PROBLEM: Leaving out every picture, quote the data below exactly as it appears.

════════

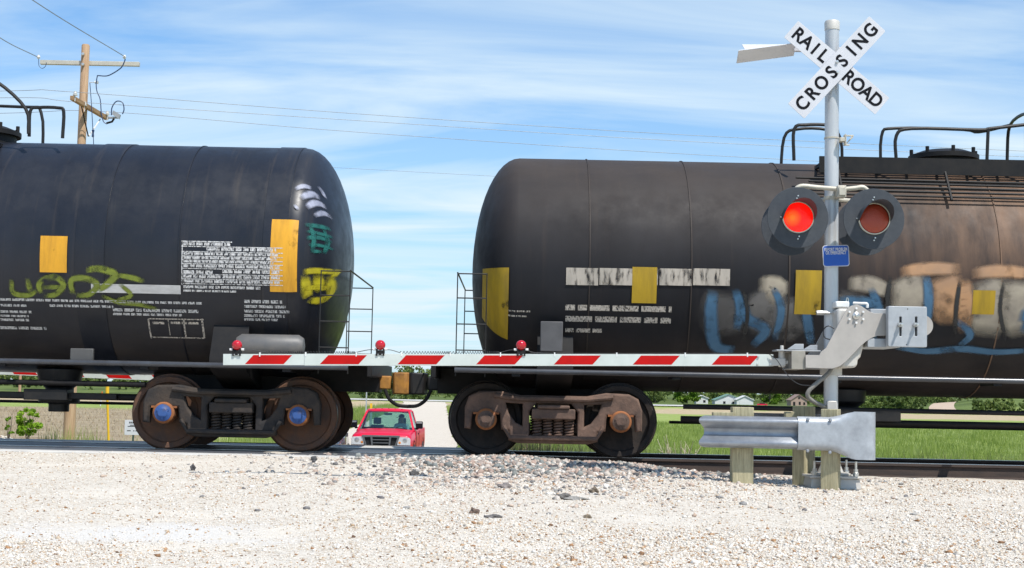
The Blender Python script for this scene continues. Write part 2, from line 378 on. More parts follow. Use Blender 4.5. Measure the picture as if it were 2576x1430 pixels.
# ------------------------------------------------------------------ loose stones
def ico():
    t = (1 + 5 ** 0.5) / 2
    v = np.array([(-1, t, 0), (1, t, 0), (-1, -t, 0), (1, -t, 0), (0, -1, t), (0, 1, t), (0, -1, -t), (0, 1, -t), (t, 0, -1), (t, 0, 1), (-t, 0, -1), (-t, 0, 1)], float)
    v /= np.linalg.norm(v[0])
    f = np.array([(0, 11, 5), (0, 5, 1), (0, 1, 7), (0, 7, 10), (0, 10, 11), (1, 5, 9), (5, 11, 4), (11, 10, 2), (10, 7, 6), (7, 1, 8), (3, 9, 4), (3, 4, 2), (3, 2, 6), (3, 6, 8), (3, 8, 9), (4, 9, 5), (2, 4, 11), (6, 2, 10), (8, 6, 7), (9, 8, 1)])
    return v, f
ICO_V, ICO_F = ico()
def rand_rot(n, tilt=1.0):
    q = rng.normal(size=(n, 4)); q /= np.linalg.norm(q, axis=1)[:, None]
    w, x, y, z = q.T
    return np.stack([np.stack([1 - 2 * (y * y + z * z), 2 * (x * y - z * w), 2 * (x * z + y * w)], -1),
                     np.stack([2 * (x * y + z * w), 1 - 2 * (x * x + z * z), 2 * (y * z - x * w)], -1),
                     np.stack([2 * (x * z - y * w), 2 * (y * z + x * w), 1 - 2 * (x * x + y * y)], -1)], 1)
OCT_V = np.array([(1, 0, 0), (-1, 0, 0), (0, 1, 0), (0, -1, 0), (0, 0, 1), (0, 0, -1)], float)
OCT_F = np.array([(0, 2, 4), (2, 1, 4), (1, 3, 4), (3, 0, 4), (2, 0, 5), (1, 2, 5), (3, 1, 5), (0, 3, 5)])
def chip_geo(P, S, flat=0.7):
    n = len(P); v = OCT_V[None] * rng.uniform(0.7, 1.25, (n, 6, 1)) + rng.uniform(-0.18, 0.18, (n, 6, 3))
    v = np.einsum('nij,nkj->nki', rand_rot(n), v * rng.uniform(0.7, 1.2, (n, 1, 3))) * np.array([1, 1, flat]) * S[:, None, None] * 1.12 + P[:, None, :]
    return v.reshape(-1, 3), (OCT_F[None] + (np.arange(n) * 6)[:, None, None]).reshape(-1, 3)
def stone_geo(P, S, rough=0.28, flat=0.62):
    n = len(P)
    v = ICO_V[None] * (1 + rough * rng.uniform(-1, 1, (n, 12, 1)))
    v = np.einsum('nij,nkj->nki', rand_rot(n), v * rng.uniform(0.65, 1.2, (n, 1, 3)))
    v = v * np.array([1, 1, flat]) * S[:, None, None] + P[:, None, :]
    f = (ICO_F[None] + (np.arange(n) * 12)[:, None, None])
    return v.reshape(-1, 3), f.reshape(-1, 3)
def stone_material(name, stops, rough=0.9, per_object=False):
    m, nt, b = new_mat(name); N, L = nt.nodes, nt.links
    r = N.new('ShaderNodeValToRGB'); r.color_ramp.interpolation = 'LINEAR'; e = r.color_ramp.elements
    e[0].position, e[0].color = stops[0][0], (*stops[0][1], 1); e[1].position, e[1].color = stops[-1][0], (*stops[-1][1], 1)
    for p, c in stops[1:-1]:
        q = e.new(p); q.color = (*c, 1)
    if per_object:
        oi = N.new('ShaderNodeObjectInfo'); L.new(oi.outputs['Random'], r.inputs[0])
    else:
        g = N.new('ShaderNodeNewGeometry'); L.new(g.outputs['Random Per Island'], r.inputs[0])
    geo = N.new('ShaderNodeNewGeometry'); n = N.new('ShaderNodeTexNoise'); n.inputs['Scale'].default_value = 45; n.inputs['Detail'].default_value = 5
    L.new(geo.outputs['Position'], n.inputs['Vector'])
    mr = N.new('ShaderNodeMapRange'); mr.inputs[1].default_value = 0.3; mr.inputs[2].default_value = 0.7; mr.inputs[3].default_value = 0.75; mr.inputs[4].default_value = 1.15; L.new(n.outputs['Fac'], mr.inputs[0])
    mx = N.new('ShaderNodeMix'); mx.data_type = 'RGBA'; mx.blend_type = 'MULTIPLY'; mx.inputs[0].default_value = 1
    L.new(r.outputs[0], mx.inputs[6]); L.new(mr.outputs[0], mx.inputs[7]); L.new(mx.outputs[2], b.inputs['Base Color'])
    b.inputs['Roughness'].default_value = rough; b.inputs['Specular IOR Level'].default_value = 0.15
    bp = N.new('ShaderNodeBump'); bp.inputs['Strength'].default_value = 0.4; bp.inputs['Distance'].default_value = 0.01
    L.new(n.outputs['Fac'], bp.inputs['Height']); L.new(bp.outputs[0], b.inputs['Normal'])
    return m
PALE = [(0.0, (0.14, 0.085, 0.055)), (0.05, (0.38, 0.21, 0.105)), (0.12, (0.47, 0.33, 0.21)), (0.22, (0.60, 0.51, 0.40)), (0.5, (0.66, 0.60, 0.52)), (1.0, (0.77, 0.725, 0.655))]
MIXED = [(0.0, (0.08, 0.08, 0.085)), (0.15, (0.19, 0.20, 0.19)), (0.35, (0.28, 0.29, 0.27)), (0.5, (0.38, 0.28, 0.23)), (0.65, (0.42, 0.31, 0.25)), (0.8, (0.46, 0.40, 0.34)), (1.0, (0.62, 0.57, 0.51))]
M_PALE = stone_material('pale_stones', PALE); M_MIXED = stone_material('mixed_stones', MIXED); M_SPILL = stone_material('spilled_stone', [(0, (0.14, 0.13, 0.13)), (0.25, (0.36, 0.35, 0.33)), (0.45, (0.46, 0.34, 0.26)), (0.7, (0.56, 0.48, 0.41)), (1, (0.70, 0.66, 0.60))]); M_MIXED_O = stone_material('mixed_stone', MIXED, per_object=True)
# fine gravel: more of it where the camera is close
pts = []
n_try = 420000
Yr = 6.6 + (17.6 - 6.6) * rng.random(n_try) ** 1.25; Xr = rng.uniform(-1, 1, n_try) * (0.40 * Yr + 0.8)
Sr = np.clip(rng.lognormal(-5.35, 0.50, n_try), 0.003, 0.026) * np.where(Xr < -0.5, 0.85, 1.0)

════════

ANSWER:
The Blender Python script for this scene continues. Write part 2, from line 378 on. More parts follow. Use Blender 4.5. Measure the picture as if it were 2576x1430 pixels.
# ------------------------------------------------------------------ loose stones
def ico():
    t = (1 + 5 ** 0.5) / 2
    v = np.array([(-1, t, 0), (1, t, 0), (-1, -t, 0), (1, -t, 0), (0, -1, t), (0, 1, t), (0, -1, -t), (0, 1, -t), (t, 0, -1), (t, 0, 1), (-t, 0, -1), (-t, 0, 1)], float)
    v /= np.linalg.norm(v[0])
    f = np.array([(0, 11, 5), (0, 5, 1), (0, 1, 7), (0, 7, 10), (0, 10, 11), (1, 5, 9), (5, 11, 4), (11, 10, 2), (10, 7, 6), (7, 1, 8), (3, 9, 4), (3, 4, 2), (3, 2, 6), (3, 6, 8), (3, 8, 9), (4, 9, 5), (2, 4, 11), (6, 2, 10), (8, 6, 7), (9, 8, 1)])
    return v, f
ICO_V, ICO_F = ico()
def rand_rot(n, tilt=1.0):
    q = rng.normal(size=(n, 4)); q /= np.linalg.norm(q, axis=1)[:, None]
    w, x, y, z = q.T
    return np.stack([np.stack([1 - 2 * (y * y + z * z), 2 * (x * y - z * w), 2 * (x * z + y * w)], -1),
                     np.stack([2 * (x * y + z * w), 1 - 2 * (x * x + z * z), 2 * (y * z - x * w)], -1),
                     np.stack([2 * (x * z - y * w), 2 * (y * z + x * w), 1 - 2 * (x * x + y * y)], -1)], 1)
OCT_V = np.array([(1, 0, 0), (-1, 0, 0), (0, 1, 0), (0, -1, 0), (0, 0, 1), (0, 0, -1)], float)
OCT_F = np.array([(0, 2, 4), (2, 1, 4), (1, 3, 4), (3, 0, 4), (2, 0, 5), (1, 2, 5), (3, 1, 5), (0, 3, 5)])
def chip_geo(P, S, flat=0.7):
    n = len(P); v = OCT_V[None] * rng.uniform(0.7, 1.25, (n, 6, 1)) + rng.uniform(-0.18, 0.18, (n, 6, 3))
    v = np.einsum('nij,nkj->nki', rand_rot(n), v * rng.uniform(0.7, 1.2, (n, 1, 3))) * np.array([1, 1, flat]) * S[:, None, None] * 1.12 + P[:, None, :]
    return v.reshape(-1, 3), (OCT_F[None] + (np.arange(n) * 6)[:, None, None]).reshape(-1, 3)
def stone_geo(P, S, rough=0.28, flat=0.62):
    n = len(P)
    v = ICO_V[None] * (1 + rough * rng.uniform(-1, 1, (n, 12, 1)))
    v = np.einsum('nij,nkj->nki', rand_rot(n), v * rng.uniform(0.65, 1.2, (n, 1, 3)))
    v = v * np.array([1, 1, flat]) * S[:, None, None] + P[:, None, :]
    f = (ICO_F[None] + (np.arange(n) * 12)[:, None, None])
    return v.reshape(-1, 3), f.reshape(-1, 3)
def stone_material(name, stops, rough=0.9, per_object=False):
    m, nt, b = new_mat(name); N, L = nt.nodes, nt.links
    r = N.new('ShaderNodeValToRGB'); r.color_ramp.interpolation = 'LINEAR'; e = r.color_ramp.elements
    e[0].position, e[0].color = stops[0][0], (*stops[0][1], 1); e[1].position, e[1].color = stops[-1][0], (*stops[-1][1], 1)
    for p, c in stops[1:-1]:
        q = e.new(p); q.color = (*c, 1)
    if per_object:
        oi = N.new('ShaderNodeObjectInfo'); L.new(oi.outputs['Random'], r.inputs[0])
    else:
        g = N.new('ShaderNodeNewGeometry'); L.new(g.outputs['Random Per Island'], r.inputs[0])
    geo = N.new('ShaderNodeNewGeometry'); n = N.new('ShaderNodeTexNoise'); n.inputs['Scale'].default_value = 45; n.inputs['Detail'].default_value = 5
    L.new(geo.outputs['Position'], n.inputs['Vector'])
    mr = N.new('ShaderNodeMapRange'); mr.inputs[1].default_value = 0.3; mr.inputs[2].default_value = 0.7; mr.inputs[3].default_value = 0.75; mr.inputs[4].default_value = 1.15; L.new(n.outputs['Fac'], mr.inputs[0])
    mx = N.new('ShaderNodeMix'); mx.data_type = 'RGBA'; mx.blend_type = 'MULTIPLY'; mx.inputs[0].default_value = 1
    L.new(r.outputs[0], mx.inputs[6]); L.new(mr.outputs[0], mx.inputs[7]); L.new(mx.outputs[2], b.inputs['Base Color'])
    b.inputs['Roughness'].default_value = rough; b.inputs['Specular IOR Level'].default_value = 0.15
    bp = N.new('ShaderNodeBump'); bp.inputs['Strength'].default_value = 0.4; bp.inputs['Distance'].default_value = 0.01
    L.new(n.outputs['Fac'], bp.inputs['Height']); L.new(bp.outputs[0], b.inputs['Normal'])
    return m
PALE = [(0.0, (0.14, 0.085, 0.055)), (0.05, (0.38, 0.21, 0.105)), (0.12, (0.47, 0.33, 0.21)), (0.22, (0.60, 0.51, 0.40)), (0.5, (0.66, 0.60, 0.52)), (1.0, (0.77, 0.725, 0.655))]
MIXED = [(0.0, (0.08, 0.08, 0.085)), (0.15, (0.19, 0.20, 0.19)), (0.35, (0.28, 0.29, 0.27)), (0.5, (0.38, 0.28, 0.23)), (0.65, (0.42, 0.31, 0.25)), (0.8, (0.46, 0.40, 0.34)), (1.0, (0.62, 0.57, 0.51))]
M_PALE = stone_material('pale_stones', PALE); M_MIXED = stone_material('mixed_stones', MIXED); M_SPILL = stone_material('spilled_stone', [(0, (0.14, 0.13, 0.13)), (0.25, (0.36, 0.35, 0.33)), (0.45, (0.46, 0.34, 0.26)), (0.7, (0.56, 0.48, 0.41)), (1, (0.70, 0.66, 0.60))]); M_MIXED_O = stone_material('mixed_stone', MIXED, per_object=True)
# fine gravel: more of it where the camera is close
pts = []
n_try = 420000
Yr = 6.6 + (17.6 - 6.6) * rng.random(n_try) ** 1.25; Xr = rng.uniform(-1, 1, n_try) * (0.40 * Yr + 0.8)
Sr = np.clip(rng.lognormal(-5.35, 0.50, n_try), 0.003, 0.026) * np.where(Xr < -0.5, 0.85, 1.0)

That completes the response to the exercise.